Gilberto Gil – Por que sou mais sertanejo do que Caetano, fui criado no sertão da caatinga, numa cultura do couro, do gado, do boi, do mandacaru, da palma, da condição árida, do semi-árido, tenho mais este lado. E Gonzaga foi o meu primeiro grande ídolo. Primeira grande referência referencia musical, meu primeiro encantamento. Acompanhei todo o trabalho de Gonzaga. Estas marcas da região onde cresci ficaram. O xote, o xaxado, o baião, pé de serra, ficou muito forte. Na verdade, O pernambucano do mato é mais forte em mim, do que o pernambucano do litoral. Embora eu tenha um apreço muito grande pelo maracatu, pelas cirandas, coisas que se desenvolveram ali na região da mata, na região mais próxima do litoral. Mas eu tenho este lado mais sertanejo que me impulsiona para o lado as coisas que vieram mais do sertão, o baião e todo este universo, acho que é por isto.
JC – Inegavelmente os dois grandes carnavais do Brasil, são o de Salvador e o do Recife. Quais semelhanças e diferenças ente os dois? 
Gilberto Gil – Semelhanças é que são na rua, baseados nas manifestações afro-brasileiras que se desenvolveram em ambas as regiões, com os negros, os candomblés, os xangôs, os batuques todos que vieram com os negros africanos, que se tornaram referencias importantes para criação da música popular nos dois lugares. A festa tem esta característica das festas populares de rua, muitas manifestações nas ruas. O trio elétrico acabou importando, trazendo o frevo pernambucano para a Bahia. Depois o galope trouxe o lado sertanejo da música pernambucana para o carnaval da Bahia. Então o Carnaval da Bahia se tornou hoje uma mistura de todas estas coisas. É engraçado que Pernambuco não reconhece isso, e tem uma certa dificuldade com o axé. Mas é enganoso isso, porque tudo isso é muito pernambucano. Se não tivesse o frevo pernambucano, não tinha trio elétrico. O trio elétrico é frevo, é Pernambuco (ri). Então é uma coisa meio equivocada esta dificuldade artificial que Pernambuco cria com o Carnaval da Bahia.

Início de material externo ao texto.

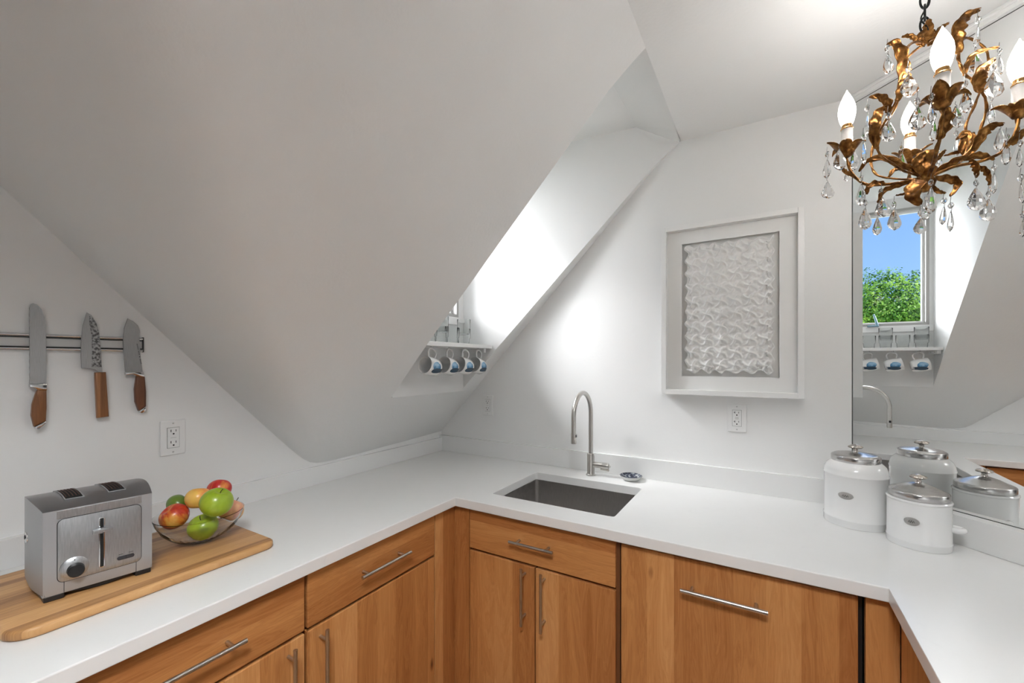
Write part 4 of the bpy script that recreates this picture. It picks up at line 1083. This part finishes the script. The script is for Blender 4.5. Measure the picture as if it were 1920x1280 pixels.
# crystals: pendalogue + octagon bead
def pend(sx_, sy_, h):
    b = bm_new(); prof = [(0, 0), (.10, .03), (.36, .12), (.50, .27), (.49, .40), (.36, .62), (.18, .85), (.05, 1.0), (0, 1.01)]
    add_lathe(b, [(r * sx_, (z - 1) * h) for r, z in prof], None, 8, sy=sy_)
    bmesh.ops.rotate(b, verts=b.verts[:], cent=(0, 0, 0), matrix=Matrix.Rotation(PI / 8, 3, 'Z'))
    return b
def bead(r):
    b = bm_new(); add_lathe(b, [(0, r), (r * .6, r * .75), (r, r * .2), (r, -r * .2), (r * .6, -r * .75), (0, -r)], None, 8, sy=.6); return b
CR = [ # px, py of drop centre, width px, height px, depth, bead offset (0 none), flat angle
 (1573, 300, 26, 40, .785, 0, .4), (1551, 316, 22, 36, .79, 1, 1.2), (1551, 357, 26, 32, .79, 0, .3), (1601, 300, 24, 38, .81, 1, .9), (1588, 332, 14, 16, .82, 0, .2),
 (1627, 235, 18, 46, .71, 1, 1.2), (1619, 287, 14, 44, .72, 1, 1.0), (1665, 246, 33, 40, .685, 1, .5), (1664, 120, 25, 40, .69, 1, 1.1), (1703, 161, 40, 42, .67, 1, .5),
 (1615, 364, 26, 42, .76, 1, 1.1), (1622, 410, 28, 42, .75, 1, .5), (1653, 388, 30, 40, .75, 1, .4), (1645, 424, 23, 34, .76, 1, .8), (1677, 412, 29, 40, .745, 1, .5),
 (1746, 376, 30, 50, .70, 1, .6), (1734, 395, 24, 36, .71, 0, .9), (1726, 424, 27, 30, .74, 1, .5), (1770, 403, 15, 36, .735, 1, 1.3), (1783, 414, 15, 40, .735, 1, 1.2),
 (1830, 374, 39, 44, .70, 1, .5), (1854, 394, 38, 42, .71, 1, .6), (1864, 343, 17, 40, .73, 1, 1.1), (1887, 288, 22, 44, .68, 1, .8), (1875, 262, 26, 44, .70, 0, .7),
 (1863, 160, 40, 48, .665, 1, .5), (1834, 68, 15, 44, .68, 1, 1.2), (1828, 118, 32, 40, .69, 0, .4), (1874, 124, 16, 36, .69, 1, 1.0), (1809, 190, 30, 46, .64, 1, .9), (1792, 220, 32, 42, .65, 0, .4),
 (1721, 222, 36, 46, .645, 1, .4), (1746, 212, 17, 44, .635, 1, 1.1), (1752, 246, 20, 38, .66, 1, .9), (1858, 214, 20, 42, .70, 1, .8), (1691, 304, 24, 34, .83, 1, .5), (1793, 276, 16, 34, .80, 1, .8),
 (1762, 112 + 190, 14, 24, .79, 0, .6), (1914, 362, 14, 40, .67, 1, 1.0), (1918, 428, 14, 34, .67, 1, 1.0), (1912, 295, 16, 36, .66, 1, .6)]
base_p = None; base_b = None; base_w = None
for k, (x, y, w, h, d, bo, fa) in enumerate(CR):
    W_, H_ = w / F_PX * d * KD * .88, h / F_PX * d * KD; topP = at_c(x, y - h / 2, d)
    if base_p is None:
        base_p = obj('crystal_drop', pend(1, .62, 1), M_crystal, ch, world=False); o = base_p
    else: o = base_p.copy(); COL.objects.link(o); o.parent = ch
    o.location = topP - ch.location; o.scale = (W_ * 1.12, W_ * 1.12, H_); o.rotation_euler = (random.uniform(-.06, .06), random.uniform(-.06, .06), YAW + fa - .5)
    if bo:
        bp_ = at_c(x + random.uniform(-1, 1), y - h / 2 - 9, d)
        if base_b is None: base_b = obj('crystal_bead', bead(.0075), M_crystal, ch, world=False); q = base_b
        else: q = base_b.copy(); COL.objects.link(q); q.parent = ch
        q.location = bp_ - ch.location; q.rotation_euler = (0, 0, YAW + fa)
    b = bm_new(); z0 = topP - Vector((0, 0, .003)); z1 = topP + Vector((0, 0, .010 + (.020 if bo else 0)))
    if base_w is None:
        add_tube(b, [(0, 0, -.1), (.0018, 0, .3), (-.0012, 0, .6), (0, 0, 1)], .0005, 5); base_w = obj('crystal_wire', b, metal('fine_wire', (.25, .24, .22), .4), ch, world=False); q = base_w
    else: b.free(); q = base_w.copy(); COL.objects.link(q); q.parent = ch
    q.location = z0 - ch.location; q.scale = (1, 1, (z1 - z0).length)
# chain and cord to the ceiling
b = bm_new(); zc0 = at_c(1734, 62, .74).z; cx_, cy_ = at_c(1734, 30, .74).xy; z = zc0; k = 0
cab = bm_new()
while z < ZCE - .03:
    ln = .036
    pts = []
    for q in range(20):
        a = 2 * PI * q / 20; u = .0085 * math.cos(a); vv = (ln / 2) * math.sin(a) 
        pts.append((cx_ + (u if k % 2 == 0 else u * .25), cy_ + (u * .3 if k % 2 == 0 else u), z + ln / 2 + vv))
    add_tube(b, pts, .0022, 8, closed=True); z += ln * .78; k += 1
obj('chain', b, M_chain, ch, smooth=True)
pts = []
z = at_c(1730, 84, .74).z; q = 0
while z < ZCE - .01:
    pts.append((cx_ + .0065 * math.sin(q * .55), cy_ + .0065 * math.cos(q * .55), z)); z += .007; q += 1
add_tube(cab, pts, .0016, 8); obj('power_wire', cab, M_chain, ch, smooth=True)
b = bm_new(); add_lathe(b, [(0, -.03), (.008, -.03), (.02, -.022), (.055, -.008), (.06, 0), (0, 0)], Matrix.Translation((cx_, cy_, ZCE - .0005)), 32); obj('ceiling_canopy', b, M_gold, ch, smooth=40)

# ------------------------------------------------------------------ outdoors seen through the dormer window
b = bm_new(); bmesh.ops.create_grid(b, x_segments=2, y_segments=2, size=60); bmesh.ops.translate(b, vec=(-62, 0, -6), verts=b.verts[:])
M_grass = mat('lawn', (.05, .12, .02), .9); struct('ground', b, M_grass)
def leaf_m(name, a, c):
    m = mat(name, a, .5); oi = N(m, 'ShaderNodeTexCoord').outputs['Object']; n = noise_n(m, oi, 1.2, 3)
    L(m, ramp(m, n, [(.35, a), (.65, c)]), bsdf(m).inputs['Base Color']); return m
def tree(label, base, crowns, n, col):
    t = thing('tree', label, 'tree', base, group='trees beyond the window')
    b = bm_new(); top = crowns[0][0]
    add_tube(b, spline([base, (base[0], base[1] + .2, base[2] + 3), (top[0], top[1], top[2])], 5), [.35, .33, .31, .3, .28, .26, .24, .2, .16, .12, .08], 10)
    for c, r in crowns[1:]: add_tube(b, [(base[0], base[1] + .1, top[2] - 2.5), c], [.14, .04], 7)
    obj('trunk', b, mat('bark', (.09, .06, .04), .9), t)
    b = bm_new(); rnd = random.Random(len(label))
    tot = sum(r ** 2 for c, r in crowns)
    for c, r in crowns:
        c = Vector(c)
        for k in range(int(n * r * r / tot)):
            v = Vector((rnd.gauss(0, 1), rnd.gauss(0, 1), rnd.gauss(0, 1))).normalized()
            bumpy = 1 + .28 * noise.noise(v * 2.3 + c) + .26 * noise.noise(v * 6 + c)
            p = c + v * r * bumpy * (rnd.random() ** .18)
            s = rnd.uniform(.022, .05); a1 = Vector((rnd.gauss(0, 1), rnd.gauss(0, 1), rnd.gauss(0, 1))).normalized(); a2 = (v + a1 * .9).normalized().cross(a1).normalized()
            a1 = a2.cross((v + a1 * .5).normalized()).normalized()
            b.faces.new([b.verts.new(p + a1 * s * q0 + a2 * s * q1) for q0, q1 in ((-1, 0), (0, -.6), (1, 0), (0, .6))])
    obj('foliage', b, col, t)
tree('large leafy tree seen in the mirror through the dormer window', (-12.5, -2.7, -6),
     [((-12.2, -2.75, 2.9), 1.25), ((-12.3, -2.1, 2.3), 1.25), ((-12.4, -3.6, 2.2), 1.1), ((-12.0, -2.9, 1.2), 1.5), ((-12.6, -4.3, 1.4), 1.3), ((-12.5, -1.2, 1.6), 1.4)], 90000, leaf_m('bright_leaves', (.07, .22, .010), (.26, .46, .03)))
tree('darker tree standing behind and right of the large leafy one', (-17.5, -5.5, -6),
     [((-17.2, -5.6, 3.0), 1.9), ((-17.2, -4.4, 1.6), 1.7), ((-17.0, -6.8, 1.2), 1.9)], 30000, leaf_m('dark_leaves', (.04, .13, .012), (.13, .30, .02)))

JC – Há também uma certa rivalidade entre ambos, sobretudo por parte dos pernambucanos. O Expresso 2222 aproximará esta duas gigantes festas populares?
Gilberto Gil–  Não é nossa intenção. Flora foi convidada para fazer o Expresso em Recife, um projeto que já faz na Bahia há 17 anos. Houve época em que isso incluía também um trio elétrico, Expresso 2222, que depois deixei de fazer, porque me sinto já velho pra isso, mas ela continua fazendo o camarote. Foi convidada para fazer no recife, exatamente no dia do Galo, o dia mais imponente, mais efervescente do Carnaval em Recife. Acho que tudo isso pode juntar. Mas acho que a aproximação só vai se dar se Pernambuco deixar de implicar com o Carnaval da Bahia (risos). Nós não temos nenhum problema, frevamos o tempo todo. O carnaval da Bahia é Frevo já há muitos anos, não sei porque esta implicância com o Carnaval da Bahia em Pernambuco.